▸ The request:
Write out exactly, please, every line from the beginning of the entries to the line holding "f.build('strap', M['blackcloth'], t)", and no pictures.

▸ Material for the task:
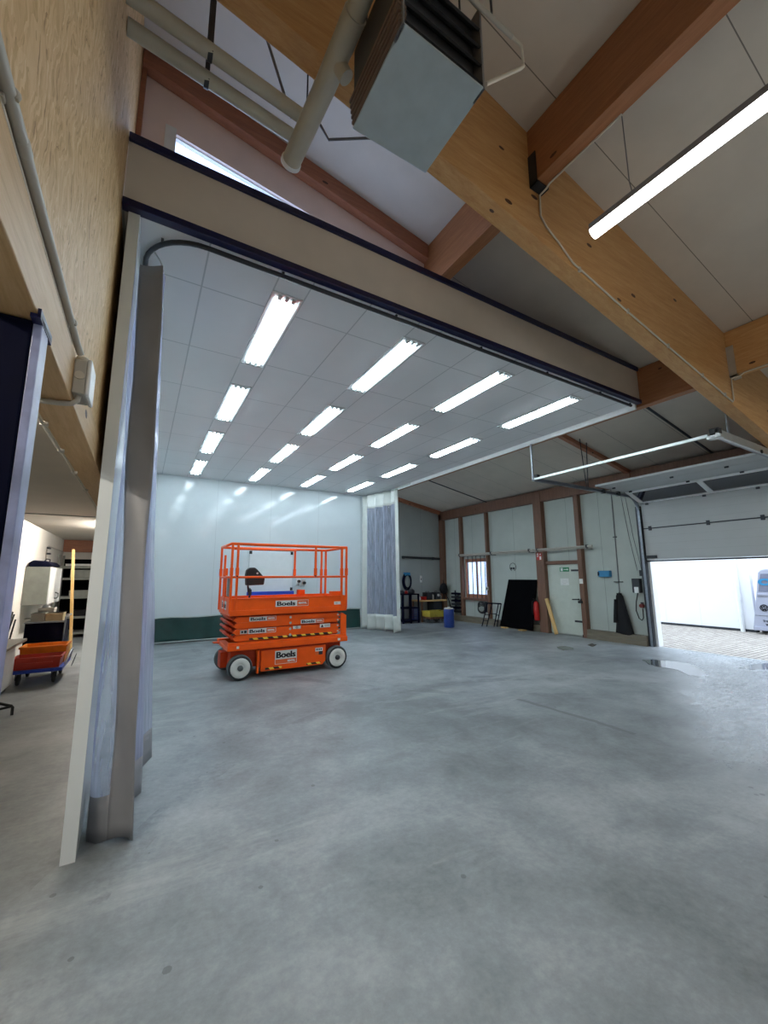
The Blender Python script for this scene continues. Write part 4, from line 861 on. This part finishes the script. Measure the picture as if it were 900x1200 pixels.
for x in (8.95, 9.35):
    for y in (11.83, 12.1): MB().lathe([(.06, y-.02), (.07, y-.012), (.07, y+.012), (.06, y+.02)], (x, 0, .075), 'y', 18).build('wheel', M['tyre'], t)
f = MB(); f.tube([(9.50, 12.0, .18), (9.75, 11.95, .12), (9.9, 11.95, .26)], .015, 6); f.build('handle', M['darksteel'], t)
t = thing('blue_drum', (8.74, 10.64, 0), 'blue plastic drum with pale lid standing alone on the floor', 'drum')
c = (8.74, 10.64, 0)
MB().lathe([(.15, .0), (.17, .02), (.17, .14), (.175, .16), (.17, .18), (.17, .40), (.175, .42), (.17, .44), (.17, .54), (.155, .58)], c, 'z', 32).build('body', M['drum'], t)
MB().lathe([(.15, .58), (.155, .60), (.14, .615), (.12, .61)], c, 'z', 32).build('lid', M['stickergrey'], t); f = MB(); f.box((8.69, 10.60, .61), (8.79, 10.66, .64)); f.box((8.60, 10.58, .60), (8.64, 10.66, .635)); f.build('lid_grip', M['sticker'], t, .01)
t = thing('work_bag', (10.2, 12.70, .75), 'black bag hung on the corner post with straps dangling', 'bag')
f = MB(); f.lathe([(.02, .95), (.13, 1.0), (.16, 1.12), (.13, 1.28), (.06, 1.36), (.02, 1.38)], (10.18, 12.66, 0), 'z', 18); f.build('bag_body', M['blackcloth'], t)
f = MB(); f.tube([(10.12, 12.62, 1.0), (10.08, 12.50, .7), (10.04, 12.46, .35)], .02, 6); f.tube([(10.20, 12.58, 1.0), (10.22, 12.40, .7), (10.23, 12.30, .38)], .02, 6); f.tube([(10.18, 12.66, 1.36), (10.22, 12.75, 1.5)], .012, 6); f.build('strap', M['blackcloth'], t)

# ------------------------------------------------------------------ puddles
def puddle(pts, lab, z=.004):
    c = Vector((sum(p[0] for p in pts)/len(pts), sum(p[1] for p in pts)/len(pts), 0)); out = []
    n = len(pts); rnd = random.Random(len(pts)+int(c.x*10))
    for i in range(n):
        a, b = Vector((*pts[i], 0)), Vector((*pts[(i+1) % n], 0))
        for k in range(5): 
            p = a.lerp(b, k/5); p += (p-c).normalized()*rnd.uniform(-.018, .018); out.append((p.x, p.y))
    m = len(out); f = MB()
    f.add([(x, y, z) for x, y in out]+[(x+(x-c.x)*.02, y+(y-c.y)*.02, .0003) for x, y in out], [tuple(range(m))]+[(i, m+i, m+(i+1) % m, (i+1) % m) for i in range(m)])
    return tag(f.build('puddle', M['water']), lab, 'puddle', 'puddles on the concrete')
puddle([(8.585,4.587),(8.796,4.503),(8.846,4.327),(8.949,4.123),(8.968,3.975),(8.73,3.74),(8.587,3.591),(8.227,3.375),(7.964,3.403),(7.954,3.545),(8.178,3.769),(8.234,3.929),(8.204,4.11),(8.263,4.285)], 'largest puddle mirroring the bright doorway')
puddle([(9.284,3.312),(9.658,3.326),(10.01,3.277),(10.331,3.165),(9.604,2.956),(9.356,3.11)], 'flat puddle at the door threshold in front of the silver van')
puddle([(8.472,6.444),(8.741,6.412),(8.702,6.163),(8.505,6.027),(8.219,6.081),(8.31,6.279)], 'dull puddle on the floor in front of the exit door', .003)
puddle([(9.286,6.208),(9.619,6.291),(9.489,6.079),(9.167,6.003)], 'small dull puddle in front of the sill timber', .003)

# ------------------------------------------------------------------ strand board wall: conduit, junction box, cable; blue post
t = thing('wall_conduit', (-.30, .6, 2.63), 'thick grey conduit running along the strand board wall', 'conduit')
MB().tube([(-.306, -3.0, 2.630), (-.306, 1.0, 2.630), (-.306, 2.02, 2.630), (-.294, 2.06, 2.60)], .0135, 14).build('pipe_run', M['conduit'], t)
MB().tube([(-.318, -3.0, 2.610), (-.318, 2.0, 2.610)], .004, 8).build('thin_cable', M['cable'], t)
f = MB()
for y in (-.4, .55, .98, 1.86): f.tube([(-.306+.016*math.cos(a), y, 2.630+.016*math.sin(a)) for a in [PI*k/6-.6 for k in range(9)]], .005, 6); f.box((-.324, y-.008, 2.608), (-.31, y+.008, 2.63))
f.lathe([(.012, 1.08), (.0155, 1.085), (.0155, 1.12), (.012, 1.125)], (-.306, 0, 2.630), 'y', 14); f.build('pipe_clip', M['conduit'], t)
t = thing('junction_box', (-.28, 2.15, 2.43), 'grey junction box on the pale beam below the conduit', 'junction box')
MB().box((-.315, 2.085, 2.435), (-.268, 2.235, 2.59)).build('box_body', M['conduit'], t, .006); MB().box((-.268, 2.08, 2.43), (-.252, 2.24, 2.595)).build('lid', M['white'], t, .006)
f = MB(); f.lathe([(.018, 2.078), (.018, 2.085)], (-.292, 0, 2.515), 'y', 16); f.lathe([(.02, 2.59), (.024, 2.595), (.024, 2.61)], (-.292, 2.12, 0), 'z', 12); f.build('knockout', M['cable'], t)
MB().tube([(-.292, 2.12, 2.44), (-.295, 2.125, 2.415), (-.315, 2.13, 2.398), (-.36, 2.14, 2.395), (-.52, 2.16, 2.395), (-.8, 2.16, 2.395)], .011, 10).build('cable_tail', M['conduit'], t)
t = thing('beam_cable', (-.47, 3.5, 2.39), 'thin grey cable clipped along the hidden lower edge of the pale beam', 'cable')
MB().tube([(-.472, 2.2, 2.402), (-.472, 11.0, 2.402)], .007, 6).build('cable', M['cable'], t)
f = MB()
for y in (2.5, 3.0, 3.6, 4.3): f.box((-.482, y-.012, 2.393), (-.45, y+.012, 2.412))
f.build('clip', M['conduit'], t)
t = thing('door_post', (-.65, 1.5, 0), 'navy steel post with a scuffed pale blue edge under the pale beam', 'post')
MB().box((-.95, 1.475, 0), (-.33, 1.565, 2.405)).build('post_body', M['navy'], t, .006); MB().box((-.33, 1.477, 0), (-.308, 1.563, 2.405)).build('edge_strip', M['lavender'], t, .003)
f = MB(); f.box((-.314, 1.435, 2.40), (-.306, 1.60, 2.425)); f.box((-.33, 1.435, 2.395), (-.306, 1.60, 2.407)); f.build('head_bracket', M['bluetrim'], t)

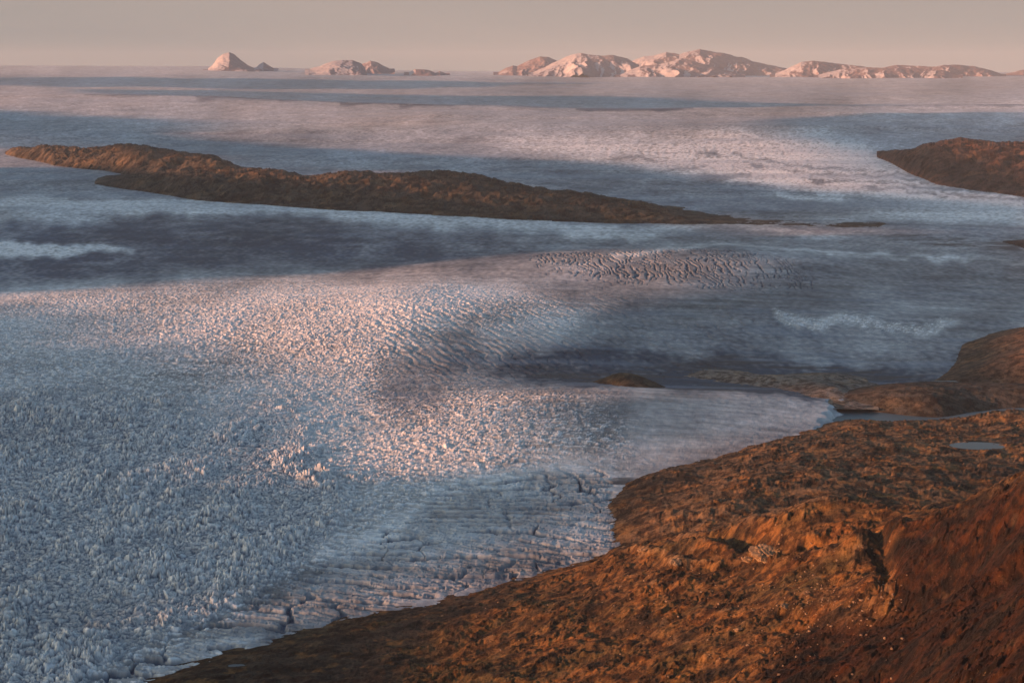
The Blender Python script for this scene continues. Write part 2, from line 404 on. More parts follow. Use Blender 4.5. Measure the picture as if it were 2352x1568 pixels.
# domain warp
nrow = int(np.searchsorted(Dr, 9200)); NR = slice(0, nrow)
Xn, Yn = X[NR], Y[NR]
wx = Xn + 16 * perlin(Xn / 55, Yn / 55, 50) + 5 * perlin(Xn / 14, Yn / 14, 52); wy = Yn + 16 * perlin(Xn / 55, Yn / 55, 51) + 5 * perlin(Xn / 14, Yn / 14, 53)
f1, f2, cid = worley(wx / 15, wy / 11.5, 1)
gap = sstep(.02, .24, f2 - f1)
cut = fbm(wx / 7.5, wy / 7, 3, 36, .6, True)
big = gap * (.2 + .8 * cid ** 1.5) * np.clip(1.1 - .7 * f1, 0, 1) * (.75 + .5 * cut)
k1, k2, kid = worley(wx / 46 + 4, wy / 44, 6)
huge = sstep(0, .3, k2 - k1) * kid ** 3 * np.clip(1.1 - 1.3 * k1, 0, 1)
g1, g2, gid = worley(wx / 9 + 9, wy / 6.5, 2)
small = sstep(0, .4, g2 - g1) * (.2 + .8 * gid ** 1.5) * np.clip(1.1 - 1.1 * g1, 0, 1)
def full(a): o = np.zeros(X.shape, np.float32); o[NR] = a; return o
ed0 = edge[NR]; rgn = rg[NR] * (1 - .85 * np.clip(sd[NR], 0, 1)); nn_ = near[NR]
chn = sstep(.40, 1.15, rgn + ed0 * .3)
patch = .35 + 1.0 * np.clip(perlin(Xn / 150, Yn / 240, 33) + .5 * perlin(Xn / 50, Yn / 80, 34) + .45, 0, 1)
sern = chn * patch * (10.5 * big + 13 * huge + 4.5 * small + 4.0 * cut - 1) * nn_
# streaked, broken surface away from the seracs
fine = fbm(wx / 27, wy / 11, 4, 60, .66)
dash = sstep(.0, .32, fine)
crn = cracks(wy + .12 * wx, wx, 38, 60, .16, 64)
midn = rgn * (1 - chn * .75)
stn = midn * nn_ * (8 * fine + 2.5 * dash - 7 * crn)
chaos, ser, stre, crk, mid, dsh = map(full, (chn, sern, stn, crn, midn, dash)); gp = np.ones(X.shape, np.float32); gp[NR] = np.clip(gap * .35 + big * .9 + small * .45, 0, 1)
# long marginal cracks
c1 = cracks(Yn - .06 * Xn, Xn, 48, 170, .22, 81, 1.5); c2 = cracks(Xn + .15 * Yn + 26 * perlin(Xn / 70, Yn / 60, 89), Yn, 72, 420, .10, 88, 1.2)
c3 = cracks(Yn + .35 * Xn, Xn, 19, 60, .14, 181, 1.0)
mc = np.maximum(np.maximum(c1, .45 * c3), c2 * sstep(-.15, .2, perlin(Xn / 300, Yn / 300, 90)))
sc = full(sstep(.25, .7, sd[NR] + ed0 * .3) * mc)
lip = full(sstep(.25, .7, sd[NR] + ed0 * .3) * 3.2 * fbm(Xn / 22, Yn / 26, 3, 185, .6))
# diagonal crevasse field
lcn = cracks(Xn + .10 * Yn + 14 * perlin(Xn / 60, Yn / 110, 191) + 5 * perlin(Xn / 190, Yn / 400, 193), Yn, 27, 200, .19, 92, 1.35)
lc = full(sstep(.15, .8, lb[NR] + ed0 * .4) * lcn)
# diagonal pressure ridges right of the bright ice
dn = .92 * Xn + .39 * Yn
dgn = np.sin(dn / 36 * 6.283 + 3.2 * perlin(Xn / 170, Yn / 330, 195) + 2.4 * perlin(Xn / 45, Yn / 90, 196))
dgr = full(np.clip(dg[NR], 0, 1) * nn_ * (1.5 * dgn * np.clip(.5 + 1.6 * perlin(Xn / 90, Yn / 240, 197), 0, 1.4) - 4 * cracks(dn, Yn, 60, 240, .12, 198)))
# distant grain, growing with the distance so it still shows
sp = np.maximum(D / 3730. * 2.2, 12.)
far = np.zeros_like(X); grn = np.zeros(X.shape, np.float32)
pxw = D / 1624.
for lam, s_ in ((22, 70), (44, 71), (88, 72), (176, 73), (352, 74), (704, 75)):
    q_ = lam / pxw
    w = sstep(1.0, 2.0, q_) * (1 - sstep(3.5, 7.5, q_)) * sstep(5000, 8500, D)
    rws = np.where(w.max(axis=1) > .003)[0]
    if len(rws) == 0: continue
    w = w * (1 - .9 * sstep(20000, 42000, D)) * (1 - .35 * sstep(11000, 18000, D))
    sl_ = slice(rws[0], rws[-1] + 1)
    nz_ = fbm(X[sl_] / lam / 1.6, Y[sl_] / (lam * .7), 2, s_, .6); grn[sl_] += (w[sl_] * nz_).astype(np.float32)
    far[sl_] += w[sl_] * .13 * lam * nz_ * (.16 + .9 * np.clip(rg[sl_], 0, 1))
Zi += ser + stre + far + lip + dgr - 11 * sc - 9 * lc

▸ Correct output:
The Blender Python script for this scene continues. Write part 4, from line 861 on. This part finishes the script. Measure the picture as if it were 900x1200 pixels.
for x in (8.95, 9.35):
    for y in (11.83, 12.1): MB().lathe([(.06, y-.02), (.07, y-.012), (.07, y+.012), (.06, y+.02)], (x, 0, .075), 'y', 18).build('wheel', M['tyre'], t)
f = MB(); f.tube([(9.50, 12.0, .18), (9.75, 11.95, .12), (9.9, 11.95, .26)], .015, 6); f.build('handle', M['darksteel'], t)
t = thing('blue_drum', (8.74, 10.64, 0), 'blue plastic drum with pale lid standing alone on the floor', 'drum')
c = (8.74, 10.64, 0)
MB().lathe([(.15, .0), (.17, .02), (.17, .14), (.175, .16), (.17, .18), (.17, .40), (.175, .42), (.17, .44), (.17, .54), (.155, .58)], c, 'z', 32).build('body', M['drum'], t)
MB().lathe([(.15, .58), (.155, .60), (.14, .615), (.12, .61)], c, 'z', 32).build('lid', M['stickergrey'], t); f = MB(); f.box((8.69, 10.60, .61), (8.79, 10.66, .64)); f.box((8.60, 10.58, .60), (8.64, 10.66, .635)); f.build('lid_grip', M['sticker'], t, .01)
t = thing('work_bag', (10.2, 12.70, .75), 'black bag hung on the corner post with straps dangling', 'bag')
f = MB(); f.lathe([(.02, .95), (.13, 1.0), (.16, 1.12), (.13, 1.28), (.06, 1.36), (.02, 1.38)], (10.18, 12.66, 0), 'z', 18); f.build('bag_body', M['blackcloth'], t)
f = MB(); f.tube([(10.12, 12.62, 1.0), (10.08, 12.50, .7), (10.04, 12.46, .35)], .02, 6); f.tube([(10.20, 12.58, 1.0), (10.22, 12.40, .7), (10.23, 12.30, .38)], .02, 6); f.tube([(10.18, 12.66, 1.36), (10.22, 12.75, 1.5)], .012, 6); f.build('strap', M['blackcloth'], t)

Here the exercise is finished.